**TASK GOAL:**
Give every line of the data again, unchanged, but with no pictures.

**INFORMATION SUPPLIED:**
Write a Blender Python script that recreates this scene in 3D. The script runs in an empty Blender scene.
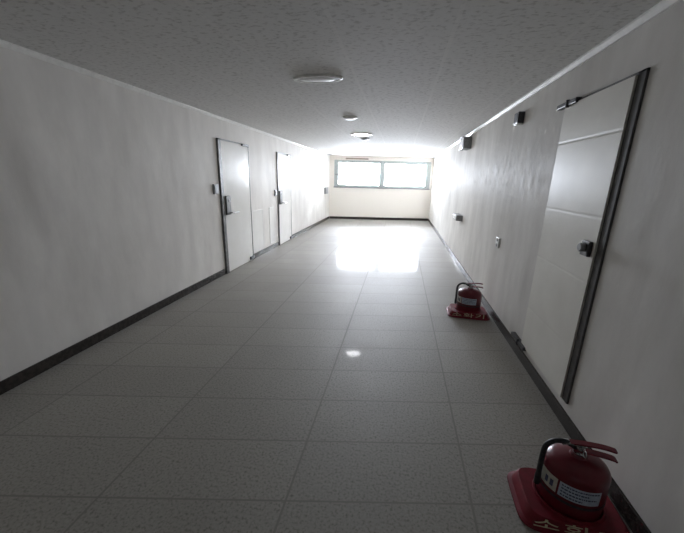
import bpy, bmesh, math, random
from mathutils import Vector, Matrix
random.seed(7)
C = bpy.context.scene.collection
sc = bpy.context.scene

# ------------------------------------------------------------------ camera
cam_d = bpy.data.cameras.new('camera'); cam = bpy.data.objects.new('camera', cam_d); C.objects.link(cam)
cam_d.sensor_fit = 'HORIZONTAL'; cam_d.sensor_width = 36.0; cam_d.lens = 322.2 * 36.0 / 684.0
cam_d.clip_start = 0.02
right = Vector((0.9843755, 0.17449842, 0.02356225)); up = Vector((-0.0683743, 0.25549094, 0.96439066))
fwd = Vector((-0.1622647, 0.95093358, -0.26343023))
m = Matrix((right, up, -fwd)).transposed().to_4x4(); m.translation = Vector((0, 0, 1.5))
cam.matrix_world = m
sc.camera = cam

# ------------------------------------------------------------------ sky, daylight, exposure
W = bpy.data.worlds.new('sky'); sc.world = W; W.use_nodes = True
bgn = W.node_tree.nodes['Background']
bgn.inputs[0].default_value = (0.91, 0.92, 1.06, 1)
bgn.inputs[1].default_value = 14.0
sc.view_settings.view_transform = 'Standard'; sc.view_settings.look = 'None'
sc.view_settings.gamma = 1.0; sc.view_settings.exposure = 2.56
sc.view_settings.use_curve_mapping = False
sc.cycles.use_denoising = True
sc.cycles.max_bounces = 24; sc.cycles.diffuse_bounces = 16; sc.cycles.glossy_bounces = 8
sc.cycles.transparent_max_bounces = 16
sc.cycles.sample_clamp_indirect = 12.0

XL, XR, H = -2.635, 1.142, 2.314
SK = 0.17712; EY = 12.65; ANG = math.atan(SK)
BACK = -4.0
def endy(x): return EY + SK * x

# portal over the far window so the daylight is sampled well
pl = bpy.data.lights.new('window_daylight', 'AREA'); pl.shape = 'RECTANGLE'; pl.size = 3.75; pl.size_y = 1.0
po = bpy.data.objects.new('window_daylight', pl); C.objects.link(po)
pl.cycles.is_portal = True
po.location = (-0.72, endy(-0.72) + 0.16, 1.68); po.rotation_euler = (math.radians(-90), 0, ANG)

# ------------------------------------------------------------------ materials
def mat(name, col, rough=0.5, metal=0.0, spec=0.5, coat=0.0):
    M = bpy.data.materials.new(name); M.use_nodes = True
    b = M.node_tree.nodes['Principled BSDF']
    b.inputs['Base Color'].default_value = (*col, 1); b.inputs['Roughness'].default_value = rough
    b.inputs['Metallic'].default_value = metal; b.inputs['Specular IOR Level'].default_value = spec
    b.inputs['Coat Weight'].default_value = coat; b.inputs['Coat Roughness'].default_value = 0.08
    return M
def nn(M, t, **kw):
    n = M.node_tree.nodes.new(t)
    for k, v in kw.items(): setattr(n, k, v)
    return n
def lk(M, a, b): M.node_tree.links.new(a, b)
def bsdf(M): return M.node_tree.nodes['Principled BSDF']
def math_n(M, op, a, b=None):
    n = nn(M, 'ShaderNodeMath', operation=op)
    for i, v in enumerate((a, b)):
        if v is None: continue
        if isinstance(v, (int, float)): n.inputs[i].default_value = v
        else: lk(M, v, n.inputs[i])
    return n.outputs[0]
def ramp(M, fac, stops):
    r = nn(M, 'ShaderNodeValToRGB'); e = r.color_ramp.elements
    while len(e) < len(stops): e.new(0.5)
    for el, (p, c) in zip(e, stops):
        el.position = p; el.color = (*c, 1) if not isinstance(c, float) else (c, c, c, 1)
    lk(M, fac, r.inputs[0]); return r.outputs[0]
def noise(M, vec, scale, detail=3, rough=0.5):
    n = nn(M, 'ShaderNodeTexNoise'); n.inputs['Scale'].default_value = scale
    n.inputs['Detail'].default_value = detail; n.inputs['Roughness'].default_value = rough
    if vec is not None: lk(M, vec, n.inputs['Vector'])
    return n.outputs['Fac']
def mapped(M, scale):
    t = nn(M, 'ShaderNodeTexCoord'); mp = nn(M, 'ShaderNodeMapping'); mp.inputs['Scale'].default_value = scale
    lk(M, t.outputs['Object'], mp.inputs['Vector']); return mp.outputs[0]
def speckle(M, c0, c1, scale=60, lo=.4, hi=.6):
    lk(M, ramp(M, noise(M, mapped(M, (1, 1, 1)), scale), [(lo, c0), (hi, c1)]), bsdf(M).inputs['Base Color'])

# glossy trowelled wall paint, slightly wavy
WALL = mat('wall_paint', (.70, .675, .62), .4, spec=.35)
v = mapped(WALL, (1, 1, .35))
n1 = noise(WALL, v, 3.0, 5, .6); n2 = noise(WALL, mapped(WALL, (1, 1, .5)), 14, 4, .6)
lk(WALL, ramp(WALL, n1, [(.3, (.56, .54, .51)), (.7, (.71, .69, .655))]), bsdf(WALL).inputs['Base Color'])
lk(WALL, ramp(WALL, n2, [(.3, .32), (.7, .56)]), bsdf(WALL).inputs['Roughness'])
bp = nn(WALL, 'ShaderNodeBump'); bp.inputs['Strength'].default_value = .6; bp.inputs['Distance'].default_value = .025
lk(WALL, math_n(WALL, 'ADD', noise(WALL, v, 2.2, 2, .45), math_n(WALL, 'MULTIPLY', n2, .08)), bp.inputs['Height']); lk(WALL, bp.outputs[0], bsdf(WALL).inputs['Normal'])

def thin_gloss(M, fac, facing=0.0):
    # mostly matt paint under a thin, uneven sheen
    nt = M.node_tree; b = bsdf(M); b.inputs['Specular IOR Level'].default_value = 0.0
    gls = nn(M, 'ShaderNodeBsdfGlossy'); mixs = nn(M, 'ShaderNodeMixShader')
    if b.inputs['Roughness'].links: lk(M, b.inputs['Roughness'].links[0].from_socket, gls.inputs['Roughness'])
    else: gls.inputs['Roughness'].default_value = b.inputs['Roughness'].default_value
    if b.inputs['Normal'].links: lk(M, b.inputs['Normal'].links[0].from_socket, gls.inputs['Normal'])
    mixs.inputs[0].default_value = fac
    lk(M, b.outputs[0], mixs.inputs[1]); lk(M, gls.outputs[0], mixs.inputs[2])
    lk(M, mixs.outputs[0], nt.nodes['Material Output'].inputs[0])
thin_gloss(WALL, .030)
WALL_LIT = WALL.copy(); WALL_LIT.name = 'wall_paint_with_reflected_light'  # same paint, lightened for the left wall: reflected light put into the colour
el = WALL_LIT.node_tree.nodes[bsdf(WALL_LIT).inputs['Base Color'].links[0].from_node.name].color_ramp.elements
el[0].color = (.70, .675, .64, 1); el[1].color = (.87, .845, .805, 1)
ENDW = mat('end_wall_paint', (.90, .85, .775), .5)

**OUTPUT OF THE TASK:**
Write a Blender Python script that recreates this scene in 3D. The script runs in an empty Blender scene.
import bpy, bmesh, math, random
from mathutils import Vector, Matrix
random.seed(7)
C = bpy.context.scene.collection
sc = bpy.context.scene

# ------------------------------------------------------------------ camera
cam_d = bpy.data.cameras.new('camera'); cam = bpy.data.objects.new('camera', cam_d); C.objects.link(cam)
cam_d.sensor_fit = 'HORIZONTAL'; cam_d.sensor_width = 36.0; cam_d.lens = 322.2 * 36.0 / 684.0
cam_d.clip_start = 0.02
right = Vector((0.9843755, 0.17449842, 0.02356225)); up = Vector((-0.0683743, 0.25549094, 0.96439066))
fwd = Vector((-0.1622647, 0.95093358, -0.26343023))
m = Matrix((right, up, -fwd)).transposed().to_4x4(); m.translation = Vector((0, 0, 1.5))
cam.matrix_world = m
sc.camera = cam

# ------------------------------------------------------------------ sky, daylight, exposure
W = bpy.data.worlds.new('sky'); sc.world = W; W.use_nodes = True
bgn = W.node_tree.nodes['Background']
bgn.inputs[0].default_value = (0.91, 0.92, 1.06, 1)
bgn.inputs[1].default_value = 14.0
sc.view_settings.view_transform = 'Standard'; sc.view_settings.look = 'None'
sc.view_settings.gamma = 1.0; sc.view_settings.exposure = 2.56
sc.view_settings.use_curve_mapping = False
sc.cycles.use_denoising = True
sc.cycles.max_bounces = 24; sc.cycles.diffuse_bounces = 16; sc.cycles.glossy_bounces = 8
sc.cycles.transparent_max_bounces = 16
sc.cycles.sample_clamp_indirect = 12.0

XL, XR, H = -2.635, 1.142, 2.314
SK = 0.17712; EY = 12.65; ANG = math.atan(SK)
BACK = -4.0
def endy(x): return EY + SK * x

# portal over the far window so the daylight is sampled well
pl = bpy.data.lights.new('window_daylight', 'AREA'); pl.shape = 'RECTANGLE'; pl.size = 3.75; pl.size_y = 1.0
po = bpy.data.objects.new('window_daylight', pl); C.objects.link(po)
pl.cycles.is_portal = True
po.location = (-0.72, endy(-0.72) + 0.16, 1.68); po.rotation_euler = (math.radians(-90), 0, ANG)

# ------------------------------------------------------------------ materials
def mat(name, col, rough=0.5, metal=0.0, spec=0.5, coat=0.0):
    M = bpy.data.materials.new(name); M.use_nodes = True
    b = M.node_tree.nodes['Principled BSDF']
    b.inputs['Base Color'].default_value = (*col, 1); b.inputs['Roughness'].default_value = rough
    b.inputs['Metallic'].default_value = metal; b.inputs['Specular IOR Level'].default_value = spec
    b.inputs['Coat Weight'].default_value = coat; b.inputs['Coat Roughness'].default_value = 0.08
    return M
def nn(M, t, **kw):
    n = M.node_tree.nodes.new(t)
    for k, v in kw.items(): setattr(n, k, v)
    return n
def lk(M, a, b): M.node_tree.links.new(a, b)
def bsdf(M): return M.node_tree.nodes['Principled BSDF']
def math_n(M, op, a, b=None):
    n = nn(M, 'ShaderNodeMath', operation=op)
    for i, v in enumerate((a, b)):
        if v is None: continue
        if isinstance(v, (int, float)): n.inputs[i].default_value = v
        else: lk(M, v, n.inputs[i])
    return n.outputs[0]
def ramp(M, fac, stops):
    r = nn(M, 'ShaderNodeValToRGB'); e = r.color_ramp.elements
    while len(e) < len(stops): e.new(0.5)
    for el, (p, c) in zip(e, stops):
        el.position = p; el.color = (*c, 1) if not isinstance(c, float) else (c, c, c, 1)
    lk(M, fac, r.inputs[0]); return r.outputs[0]
def noise(M, vec, scale, detail=3, rough=0.5):
    n = nn(M, 'ShaderNodeTexNoise'); n.inputs['Scale'].default_value = scale
    n.inputs['Detail'].default_value = detail; n.inputs['Roughness'].default_value = rough
    if vec is not None: lk(M, vec, n.inputs['Vector'])
    return n.outputs['Fac']
def mapped(M, scale):
    t = nn(M, 'ShaderNodeTexCoord'); mp = nn(M, 'ShaderNodeMapping'); mp.inputs['Scale'].default_value = scale
    lk(M, t.outputs['Object'], mp.inputs['Vector']); return mp.outputs[0]
def speckle(M, c0, c1, scale=60, lo=.4, hi=.6):
    lk(M, ramp(M, noise(M, mapped(M, (1, 1, 1)), scale), [(lo, c0), (hi, c1)]), bsdf(M).inputs['Base Color'])

# glossy trowelled wall paint, slightly wavy
WALL = mat('wall_paint', (.70, .675, .62), .4, spec=.35)
v = mapped(WALL, (1, 1, .35))
n1 = noise(WALL, v, 3.0, 5, .6); n2 = noise(WALL, mapped(WALL, (1, 1, .5)), 14, 4, .6)
lk(WALL, ramp(WALL, n1, [(.3, (.56, .54, .51)), (.7, (.71, .69, .655))]), bsdf(WALL).inputs['Base Color'])
lk(WALL, ramp(WALL, n2, [(.3, .32), (.7, .56)]), bsdf(WALL).inputs['Roughness'])
bp = nn(WALL, 'ShaderNodeBump'); bp.inputs['Strength'].default_value = .6; bp.inputs['Distance'].default_value = .025
lk(WALL, math_n(WALL, 'ADD', noise(WALL, v, 2.2, 2, .45), math_n(WALL, 'MULTIPLY', n2, .08)), bp.inputs['Height']); lk(WALL, bp.outputs[0], bsdf(WALL).inputs['Normal'])

def thin_gloss(M, fac, facing=0.0):
    # mostly matt paint under a thin, uneven sheen
    nt = M.node_tree; b = bsdf(M); b.inputs['Specular IOR Level'].default_value = 0.0
    gls = nn(M, 'ShaderNodeBsdfGlossy'); mixs = nn(M, 'ShaderNodeMixShader')
    if b.inputs['Roughness'].links: lk(M, b.inputs['Roughness'].links[0].from_socket, gls.inputs['Roughness'])
    else: gls.inputs['Roughness'].default_value = b.inputs['Roughness'].default_value
    if b.inputs['Normal'].links: lk(M, b.inputs['Normal'].links[0].from_socket, gls.inputs['Normal'])
    mixs.inputs[0].default_value = fac
    lk(M, b.outputs[0], mixs.inputs[1]); lk(M, gls.outputs[0], mixs.inputs[2])
    lk(M, mixs.outputs[0], nt.nodes['Material Output'].inputs[0])
thin_gloss(WALL, .030)
WALL_LIT = WALL.copy(); WALL_LIT.name = 'wall_paint_with_reflected_light'  # same paint, lightened for the left wall: reflected light put into the colour
el = WALL_LIT.node_tree.nodes[bsdf(WALL_LIT).inputs['Base Color'].links[0].from_node.name].color_ramp.elements
el[0].color = (.70, .675, .64, 1); el[1].color = (.87, .845, .805, 1)
ENDW = mat('end_wall_paint', (.90, .85, .775), .5)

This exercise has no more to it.